Tuesday, March 17, 2026

Weathering the times

You can't win. And when I say "you," I mean anyone who is affected by not only the weather, but also the weather forecasts.

Case in point: starting late Saturday, the weather people were saying that yesterday (Monday) was going to be a dicey day, with chances for heavy rain and wind, even possible tornadic activity (formerly known as "tornadoes").


The school systems reacted by planning to close early yesterday, two hours, sometimes three hours. The rationale is that if the storms hit in mid-afternoon, just as the kids are being dismissed, you'd have chaos on the parking lots and roads. Better to let them out early, right?

Well, the late afternoon news was full of parents who had a LOT to say about this.

 "The kids need to be in school all day! It's safer there, and I have work to do, and I can't interrupt my day to get the kids!"

 "They should have closed the schools!
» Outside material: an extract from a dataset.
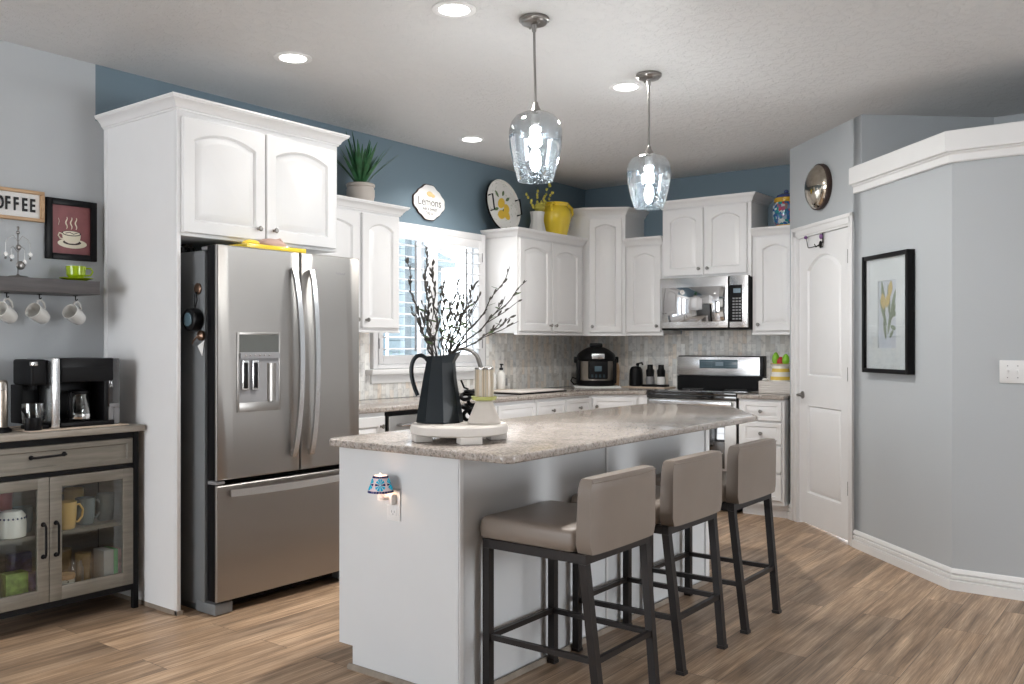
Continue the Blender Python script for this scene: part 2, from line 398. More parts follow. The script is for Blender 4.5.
# ledge trim
prof = [(0.0, 2.305), (0.052, 2.305), (0.055, 2.31), (0.055, 2.408), (0.052, 2.413), (0.0, 2.413)]
prof2 = [(0.0, 2.252), (0.022, 2.252), (0.026, 2.258), (0.026, 2.29), (0.036, 2.298), (0.036, 2.304), (0, 2.304)]
lp = [(5.84, 1.69), (XR, 1.002), (XR, -4.6)]
b = MB(); b.sweep(lp, prof, 1); b.sweep(lp, prof2, 1)
b.prism([(5.84, 1.69), (XR, 1.002), (XR, -4.6), (XR + .15, -4.6), (XR + .15, 0.95), (5.92, 1.62)], 2.37, 2.413)
struct('trim_1', b, 'trim')
# baseboards
bb = [(0, 0.0), (0.020, 0.0), (0.020, 0.050), (0.010, 0.053), (0.010, 0.058), (0.017, 0.062), (0.016, 0.076), (0.006, 0.079), (0.006, 0.085), (0.013, 0.089), (0.010, 0.104), (0.004, 0.112), (0, 0.112)]
def pw(s, d=0.0): v = PM @ Vector((s, -d, 0)); return (v.x, v.y)
b = MB(); b.sweep([pw(0.938), (XR, 1.002), (XR, -4.6)], bb, 1); struct('baseboard_right', b, 'trim')
b = MB(); b.sweep([pw(-0.0), pw(0.055)], bb, 1); struct('baseboard_pantry', b, 'trim')
b = MB(); b.sweep([(-3.5, YL - .001), (2.38, YL - .001)], bb, 1); struct('baseboard_left', b, 'trim')
# unseen rear and side walls; openings added and sized to steer the light
b = MB()  # bars of the added rear opening, out of view
b.box(-3.6, -3.5, -4.6, 1.8, 0, H); b.box(-3.6, -3.5, 4.3, 4.5, 0, H); b.box(-3.6, -3.5, 1.8, 4.3, 2.5, H); b.box(-3.6, -3.5, 1.8, 4.3, 0, 0.3)
struct('wall_rear', b, 'wall_grey')
b = MB()  # bars of the added rear opening, out of view
b.box(-3.5, 3.4, -4.6, -4.5, 0, H); b.box(5.05, XR, -4.6, -4.5, 0, H); b.box(3.4, 5.05, -4.6, -4.5, 2.5, H); b.box(3.4, 5.05, -4.6, -4.5, 0, 0.1)
struct('wall_side', b, 'wall_grey')
b = MB()  # bars of the added rear opening, out of view
for y in (1.8, 3.05, 4.3): b.box(-3.58, -3.5, y - 0.04, y + 0.04, 0.3, 2.5)
for z in (0.34, 1.4, 2.46): b.box(-3.57, -3.51, 1.8, 4.3, z - 0.03, z + 0.03)
struct('added_opening_rear', b, 'trim')
b = MB()  # bars of the added rear opening, out of view
for x in (3.4, 4.22, 5.05): b.box(x - 0.05, x + 0.05, -4.58, -4.5, 0.1, 2.5)
for z in (0.14, 2.46): b.box(3.4, 5.05, -4.57, -4.51, z - 0.04, z + 0.04)
struct('added_opening_side', b, 'trim')

# ------------------------------------------------------------------ pantry door
dr = bpy.data.objects.new('door_1', None); COL.objects.link(dr); dr.location = (PO[0], PO[1], 0); dr.rotation_euler = (0, 0, PR); dr['kind'] = 'structure'
b = MB()  # bars of the added rear opening, out of view
def casing_side(x0, x1):
    b.box(x0, x1, -0.014, 0.0, 0, 2.139, 0.003); 
casing_side(0.062, 0.122); casing_side(0.873, 0.933)
b.box(0.062, 0.933, -0.014, 0.0, 2.075, 2.139, 0.003)
b.box(0.058, 0.085, -0.022, -0.014, 0, 2.142, 0.004); b.box(0.91, 0.937, -0.022, -0.014, 0, 2.142, 0.004); b.box(0.058, 0.937, -0.022, -0.014, 2.115, 2.142, 0.004)
b.box(0.115, 0.128, -0.004, 0.06, 0, 2.075); b.box(0.867, 0.88, -0.004, 0.06, 0, 2.075); b.box(0.115, 0.88, -0.004, 0.06, 2.062, 2.075)
b.obj('casing', 'trim', dr)
def outline(x0, x1, z0, z1, arch, n=14):
    """rectangle whose top is an arc of rise arch; z1 is the crest"""
    cx = (x0 + x1) / 2; hw = (x1 - x0) / 2; p = [(x0, z0), (x1, z0)]
    for i in range(n + 1):
        u = 1 - 2 * i / n; p.append((cx + hw * u, z1 - arch * u * u))
    return p
def rect_outline(x0, x1, z0, z1, n=14):
    p = [(x0, z0), (x1, z0)]
    for i in range(n + 1): p.append((x1 + (x0 - x1) * i / n, z1))
    return p
def panel_face(mb, R, Pn, arch, y, depth=0.009, slope=0.03, raised=True, t=None):
    """R outer rectangle, Pn panel rectangle (x0,x1,z0,z1), both in the plane y (front faces -y)"""
    x0, x1, z0, z1 = Pn
    def ins(d, yy): 
        return [(u, yy, v) for u, v in outline(x0 + d, x1 - d, z0 + d, z1 - d, arch * (1 - d / max(0.05, (x1 - x0) / 2)))]
    ls = []
    if t is not None:
        ls.append([(u, y + t, v) for u, v in rect_outline(*R)])
        ls.append([(u, y + 0.004, v) for u, v in rect_outline(*R)])
        ls.append([(u, y, v) for u, v in rect_outline(R[0] + .004, R[1] - .004, R[2] + .004, R[3] - .004)])
    else: ls.append([(u, y, v) for u, v in rect_outline(*R)])
    ls += [ins(0, y), ins(0.004, y + 0.006), ins(0.010, y + depth)]
    if raised: ls += [ins(0.010 + slope, y + 0.002), ins(0.014 + slope, y + 0.001)]
    mb.loops(ls, cap0=(t is not None), cap1=True)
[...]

How did they know when the storm would come?"

 "It was right to close early, but they closed too early!"


And then, there was this: as of late evening, the only area that really seemed to get hit hard was out in Carroll County, toward Westminster. Farmers there had wind damage to outbuildings, and one guy had his small herd of Texas longhorns running around free after the fence blew down. So naturally, people drop their worrying and pick up their keyboard and start knocking the meteorologists.

 "They don't know nothing! They just guess!"
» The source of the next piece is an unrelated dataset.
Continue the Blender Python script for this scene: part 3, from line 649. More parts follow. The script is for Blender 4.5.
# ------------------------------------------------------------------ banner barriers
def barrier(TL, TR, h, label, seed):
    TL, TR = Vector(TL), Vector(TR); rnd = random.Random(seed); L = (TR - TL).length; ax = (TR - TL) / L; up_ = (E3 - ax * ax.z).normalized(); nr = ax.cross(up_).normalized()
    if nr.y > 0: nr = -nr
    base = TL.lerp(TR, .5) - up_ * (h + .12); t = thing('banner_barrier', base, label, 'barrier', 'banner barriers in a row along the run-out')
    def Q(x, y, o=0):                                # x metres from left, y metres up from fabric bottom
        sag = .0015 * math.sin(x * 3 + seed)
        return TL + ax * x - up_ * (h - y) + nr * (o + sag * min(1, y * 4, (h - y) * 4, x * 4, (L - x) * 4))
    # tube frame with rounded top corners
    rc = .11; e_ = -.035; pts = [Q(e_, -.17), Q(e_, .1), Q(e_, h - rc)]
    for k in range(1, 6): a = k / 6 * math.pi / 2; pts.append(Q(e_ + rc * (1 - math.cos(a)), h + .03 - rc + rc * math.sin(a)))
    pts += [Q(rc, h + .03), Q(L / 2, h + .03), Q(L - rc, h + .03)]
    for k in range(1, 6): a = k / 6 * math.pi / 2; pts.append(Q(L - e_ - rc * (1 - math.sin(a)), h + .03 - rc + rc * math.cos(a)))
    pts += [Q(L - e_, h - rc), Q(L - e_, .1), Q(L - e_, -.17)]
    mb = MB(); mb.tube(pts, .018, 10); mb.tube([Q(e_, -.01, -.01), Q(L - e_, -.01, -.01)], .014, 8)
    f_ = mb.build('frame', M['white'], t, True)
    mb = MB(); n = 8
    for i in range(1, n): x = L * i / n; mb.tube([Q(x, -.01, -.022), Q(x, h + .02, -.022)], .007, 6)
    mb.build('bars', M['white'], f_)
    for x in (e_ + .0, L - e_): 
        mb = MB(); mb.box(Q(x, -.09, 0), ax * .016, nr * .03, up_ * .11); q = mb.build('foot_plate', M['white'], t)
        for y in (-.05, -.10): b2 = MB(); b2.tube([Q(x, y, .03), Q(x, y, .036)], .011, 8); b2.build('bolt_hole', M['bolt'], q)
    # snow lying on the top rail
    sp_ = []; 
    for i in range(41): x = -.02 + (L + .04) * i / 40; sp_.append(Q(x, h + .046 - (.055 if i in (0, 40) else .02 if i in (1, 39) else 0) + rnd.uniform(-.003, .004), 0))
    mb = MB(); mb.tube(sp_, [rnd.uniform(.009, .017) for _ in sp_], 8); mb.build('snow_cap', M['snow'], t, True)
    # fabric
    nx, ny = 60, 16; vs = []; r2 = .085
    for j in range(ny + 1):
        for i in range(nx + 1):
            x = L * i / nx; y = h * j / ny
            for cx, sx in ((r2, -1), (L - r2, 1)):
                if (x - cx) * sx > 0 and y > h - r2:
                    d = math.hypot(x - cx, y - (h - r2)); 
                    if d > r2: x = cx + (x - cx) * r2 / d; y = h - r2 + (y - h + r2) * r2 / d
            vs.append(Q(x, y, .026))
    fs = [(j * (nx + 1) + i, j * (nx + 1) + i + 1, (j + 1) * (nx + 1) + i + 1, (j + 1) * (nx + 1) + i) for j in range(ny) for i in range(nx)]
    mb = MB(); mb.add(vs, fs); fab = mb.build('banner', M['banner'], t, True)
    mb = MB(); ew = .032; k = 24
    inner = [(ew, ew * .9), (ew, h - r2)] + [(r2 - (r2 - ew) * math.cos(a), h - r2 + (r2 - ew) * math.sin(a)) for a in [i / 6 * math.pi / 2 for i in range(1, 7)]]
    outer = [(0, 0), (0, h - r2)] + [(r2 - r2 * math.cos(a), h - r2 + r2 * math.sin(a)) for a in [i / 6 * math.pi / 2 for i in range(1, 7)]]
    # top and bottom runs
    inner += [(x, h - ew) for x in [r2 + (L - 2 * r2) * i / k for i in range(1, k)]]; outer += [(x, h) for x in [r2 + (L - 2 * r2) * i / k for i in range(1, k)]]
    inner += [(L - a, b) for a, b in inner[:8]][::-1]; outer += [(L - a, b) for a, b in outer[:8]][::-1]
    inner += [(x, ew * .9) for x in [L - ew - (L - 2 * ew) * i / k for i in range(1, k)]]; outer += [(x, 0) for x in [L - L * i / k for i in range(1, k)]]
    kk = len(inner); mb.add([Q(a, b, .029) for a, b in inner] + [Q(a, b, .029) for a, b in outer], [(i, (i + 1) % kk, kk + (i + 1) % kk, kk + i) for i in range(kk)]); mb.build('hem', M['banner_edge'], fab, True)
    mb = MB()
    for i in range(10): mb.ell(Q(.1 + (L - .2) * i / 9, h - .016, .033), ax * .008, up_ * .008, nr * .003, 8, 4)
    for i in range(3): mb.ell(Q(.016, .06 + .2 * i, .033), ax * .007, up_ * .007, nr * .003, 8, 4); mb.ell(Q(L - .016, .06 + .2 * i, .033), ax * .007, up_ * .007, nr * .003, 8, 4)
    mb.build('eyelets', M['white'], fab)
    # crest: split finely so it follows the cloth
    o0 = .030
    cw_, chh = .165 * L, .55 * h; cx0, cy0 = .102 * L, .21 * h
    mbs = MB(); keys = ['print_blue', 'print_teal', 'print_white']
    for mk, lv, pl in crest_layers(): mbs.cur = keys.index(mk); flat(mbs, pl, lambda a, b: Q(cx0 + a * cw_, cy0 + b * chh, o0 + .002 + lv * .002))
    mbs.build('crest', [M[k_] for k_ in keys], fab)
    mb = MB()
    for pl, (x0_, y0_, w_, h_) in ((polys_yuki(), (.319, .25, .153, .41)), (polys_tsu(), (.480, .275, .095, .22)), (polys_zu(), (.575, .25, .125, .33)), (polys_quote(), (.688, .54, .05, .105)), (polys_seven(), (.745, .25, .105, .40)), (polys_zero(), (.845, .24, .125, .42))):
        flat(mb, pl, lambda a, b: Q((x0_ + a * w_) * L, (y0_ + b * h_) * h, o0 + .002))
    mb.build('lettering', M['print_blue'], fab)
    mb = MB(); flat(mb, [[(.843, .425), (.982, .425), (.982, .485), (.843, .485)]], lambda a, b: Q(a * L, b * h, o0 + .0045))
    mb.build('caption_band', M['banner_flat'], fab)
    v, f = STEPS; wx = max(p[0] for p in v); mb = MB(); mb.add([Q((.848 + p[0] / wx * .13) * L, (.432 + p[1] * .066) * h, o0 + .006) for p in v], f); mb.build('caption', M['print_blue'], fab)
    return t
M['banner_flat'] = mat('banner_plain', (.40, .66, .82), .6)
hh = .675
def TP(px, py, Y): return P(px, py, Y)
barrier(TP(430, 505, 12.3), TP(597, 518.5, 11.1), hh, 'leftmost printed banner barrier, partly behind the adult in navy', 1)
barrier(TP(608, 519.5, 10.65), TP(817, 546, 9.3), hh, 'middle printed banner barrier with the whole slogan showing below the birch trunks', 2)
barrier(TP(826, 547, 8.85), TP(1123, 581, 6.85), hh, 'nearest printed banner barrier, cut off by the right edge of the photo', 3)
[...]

 "They make a couple hundred thousand dollars to get people all worked up for no reason!"

  And my perennial favorite: "I could do their job and do it a whole lot better than them!"
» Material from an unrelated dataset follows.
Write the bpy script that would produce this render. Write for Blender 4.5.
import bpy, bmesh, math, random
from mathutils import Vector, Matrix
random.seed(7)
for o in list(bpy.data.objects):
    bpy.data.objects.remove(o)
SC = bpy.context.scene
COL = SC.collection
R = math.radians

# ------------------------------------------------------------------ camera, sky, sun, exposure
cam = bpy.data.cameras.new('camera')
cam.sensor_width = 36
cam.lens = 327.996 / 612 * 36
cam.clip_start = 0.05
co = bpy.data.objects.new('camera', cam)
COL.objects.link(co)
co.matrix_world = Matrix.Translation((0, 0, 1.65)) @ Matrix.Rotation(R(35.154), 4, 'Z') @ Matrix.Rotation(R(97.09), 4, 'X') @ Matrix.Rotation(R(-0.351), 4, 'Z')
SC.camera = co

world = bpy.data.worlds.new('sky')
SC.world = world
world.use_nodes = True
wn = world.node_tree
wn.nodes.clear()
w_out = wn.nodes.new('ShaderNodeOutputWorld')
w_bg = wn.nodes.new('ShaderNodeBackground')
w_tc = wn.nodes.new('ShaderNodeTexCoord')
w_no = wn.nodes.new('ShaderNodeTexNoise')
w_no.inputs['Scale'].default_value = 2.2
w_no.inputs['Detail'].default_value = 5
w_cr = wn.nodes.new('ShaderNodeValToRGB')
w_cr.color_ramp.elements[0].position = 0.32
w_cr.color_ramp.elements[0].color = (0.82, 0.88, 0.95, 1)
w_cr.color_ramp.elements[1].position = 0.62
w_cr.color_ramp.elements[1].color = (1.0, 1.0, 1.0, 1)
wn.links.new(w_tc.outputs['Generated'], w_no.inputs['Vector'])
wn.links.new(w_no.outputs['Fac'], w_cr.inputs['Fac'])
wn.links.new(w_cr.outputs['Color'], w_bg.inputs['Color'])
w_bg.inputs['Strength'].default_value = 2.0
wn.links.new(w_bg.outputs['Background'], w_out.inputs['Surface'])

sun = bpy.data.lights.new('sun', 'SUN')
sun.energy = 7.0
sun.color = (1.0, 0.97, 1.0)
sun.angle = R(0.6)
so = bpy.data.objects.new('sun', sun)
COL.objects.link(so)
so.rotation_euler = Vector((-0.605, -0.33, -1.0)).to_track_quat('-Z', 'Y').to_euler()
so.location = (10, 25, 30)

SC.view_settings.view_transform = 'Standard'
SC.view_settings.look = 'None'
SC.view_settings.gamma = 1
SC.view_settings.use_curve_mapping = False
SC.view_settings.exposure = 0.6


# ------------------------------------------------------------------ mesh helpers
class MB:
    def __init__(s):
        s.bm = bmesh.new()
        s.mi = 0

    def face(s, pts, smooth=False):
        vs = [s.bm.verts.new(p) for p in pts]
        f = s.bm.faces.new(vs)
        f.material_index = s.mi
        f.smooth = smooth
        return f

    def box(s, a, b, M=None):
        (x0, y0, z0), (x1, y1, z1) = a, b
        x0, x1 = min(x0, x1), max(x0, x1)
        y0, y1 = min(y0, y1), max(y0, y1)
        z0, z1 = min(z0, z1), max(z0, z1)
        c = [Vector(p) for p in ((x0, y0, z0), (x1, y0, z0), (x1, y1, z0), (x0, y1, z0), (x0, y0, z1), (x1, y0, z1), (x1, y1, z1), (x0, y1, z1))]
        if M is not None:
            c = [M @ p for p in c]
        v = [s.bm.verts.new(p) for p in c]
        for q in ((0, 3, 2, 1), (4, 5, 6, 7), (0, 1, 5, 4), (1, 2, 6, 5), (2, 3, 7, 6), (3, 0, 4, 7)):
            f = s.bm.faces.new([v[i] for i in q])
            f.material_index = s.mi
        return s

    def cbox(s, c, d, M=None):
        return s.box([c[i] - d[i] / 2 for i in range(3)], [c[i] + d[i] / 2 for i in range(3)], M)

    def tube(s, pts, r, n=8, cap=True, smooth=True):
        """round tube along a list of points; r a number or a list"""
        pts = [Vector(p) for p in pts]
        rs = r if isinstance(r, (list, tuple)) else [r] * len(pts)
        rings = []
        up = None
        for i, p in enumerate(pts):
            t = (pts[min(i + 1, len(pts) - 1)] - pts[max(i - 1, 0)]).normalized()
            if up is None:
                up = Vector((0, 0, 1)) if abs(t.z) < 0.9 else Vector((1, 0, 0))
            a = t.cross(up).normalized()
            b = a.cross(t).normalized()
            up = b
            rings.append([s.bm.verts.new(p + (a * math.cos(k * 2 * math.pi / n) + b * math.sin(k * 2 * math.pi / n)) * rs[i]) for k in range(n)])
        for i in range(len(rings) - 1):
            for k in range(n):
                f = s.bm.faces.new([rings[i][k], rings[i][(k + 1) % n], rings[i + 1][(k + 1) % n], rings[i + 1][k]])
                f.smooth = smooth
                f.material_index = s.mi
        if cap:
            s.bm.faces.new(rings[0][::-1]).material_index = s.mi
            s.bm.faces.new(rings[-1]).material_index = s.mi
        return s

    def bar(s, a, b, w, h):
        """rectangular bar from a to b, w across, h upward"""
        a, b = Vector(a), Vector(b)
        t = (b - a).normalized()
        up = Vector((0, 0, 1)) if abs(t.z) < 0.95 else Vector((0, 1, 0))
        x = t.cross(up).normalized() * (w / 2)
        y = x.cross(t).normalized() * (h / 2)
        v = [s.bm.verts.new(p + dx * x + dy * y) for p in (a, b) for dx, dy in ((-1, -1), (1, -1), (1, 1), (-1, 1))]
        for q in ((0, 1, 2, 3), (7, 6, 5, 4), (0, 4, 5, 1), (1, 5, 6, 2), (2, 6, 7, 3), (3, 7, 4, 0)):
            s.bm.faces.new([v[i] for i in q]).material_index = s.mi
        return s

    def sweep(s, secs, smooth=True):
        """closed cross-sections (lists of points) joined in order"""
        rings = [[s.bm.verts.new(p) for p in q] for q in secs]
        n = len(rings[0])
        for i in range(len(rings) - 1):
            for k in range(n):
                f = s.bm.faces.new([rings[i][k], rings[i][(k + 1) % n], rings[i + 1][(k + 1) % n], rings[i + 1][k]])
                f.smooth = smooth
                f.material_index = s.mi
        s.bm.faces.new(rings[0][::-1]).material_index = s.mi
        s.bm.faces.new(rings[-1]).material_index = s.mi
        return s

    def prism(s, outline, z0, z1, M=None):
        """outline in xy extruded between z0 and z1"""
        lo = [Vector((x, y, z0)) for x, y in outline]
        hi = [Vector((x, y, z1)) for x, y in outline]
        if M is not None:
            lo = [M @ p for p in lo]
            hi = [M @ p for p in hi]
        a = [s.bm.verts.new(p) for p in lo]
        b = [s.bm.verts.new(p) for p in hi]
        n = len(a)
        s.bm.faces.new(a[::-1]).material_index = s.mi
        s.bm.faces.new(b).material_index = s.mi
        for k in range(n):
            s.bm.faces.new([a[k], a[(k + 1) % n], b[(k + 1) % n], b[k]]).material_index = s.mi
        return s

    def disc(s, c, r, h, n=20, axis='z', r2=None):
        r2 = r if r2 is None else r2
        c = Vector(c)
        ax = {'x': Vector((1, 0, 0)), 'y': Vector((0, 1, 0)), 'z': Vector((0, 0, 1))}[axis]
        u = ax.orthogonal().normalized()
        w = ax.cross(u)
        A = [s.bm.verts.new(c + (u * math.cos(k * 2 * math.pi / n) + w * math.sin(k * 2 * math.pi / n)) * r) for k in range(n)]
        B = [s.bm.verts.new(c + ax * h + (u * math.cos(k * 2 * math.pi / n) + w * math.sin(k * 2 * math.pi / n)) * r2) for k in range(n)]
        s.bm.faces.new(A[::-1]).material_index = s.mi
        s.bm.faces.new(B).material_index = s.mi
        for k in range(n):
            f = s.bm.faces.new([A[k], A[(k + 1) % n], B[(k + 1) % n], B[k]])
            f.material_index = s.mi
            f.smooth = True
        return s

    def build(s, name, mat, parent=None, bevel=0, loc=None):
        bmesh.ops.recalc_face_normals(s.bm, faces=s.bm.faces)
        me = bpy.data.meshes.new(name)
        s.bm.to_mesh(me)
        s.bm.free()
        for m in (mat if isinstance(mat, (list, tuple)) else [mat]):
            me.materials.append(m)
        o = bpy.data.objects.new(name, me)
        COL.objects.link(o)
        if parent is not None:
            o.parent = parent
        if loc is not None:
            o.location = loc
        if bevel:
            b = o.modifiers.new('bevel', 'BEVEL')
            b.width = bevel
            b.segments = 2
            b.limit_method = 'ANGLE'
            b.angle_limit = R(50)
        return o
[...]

There was a time when there was absolutely no scientific weather forecasting, unless you counted Uncle Amos's rheumatism acting up when it was "fixin' to rain." Today we have people doing their best to warn us and help prepare for the worst, while we hope for the best. 

There's no way to foretell the weather with 100% accuracy. Even Uncle Amos got it wrong sometimes. 

Just be glad you're not chasing longhorn cattle all over Carroll County, and take it easy!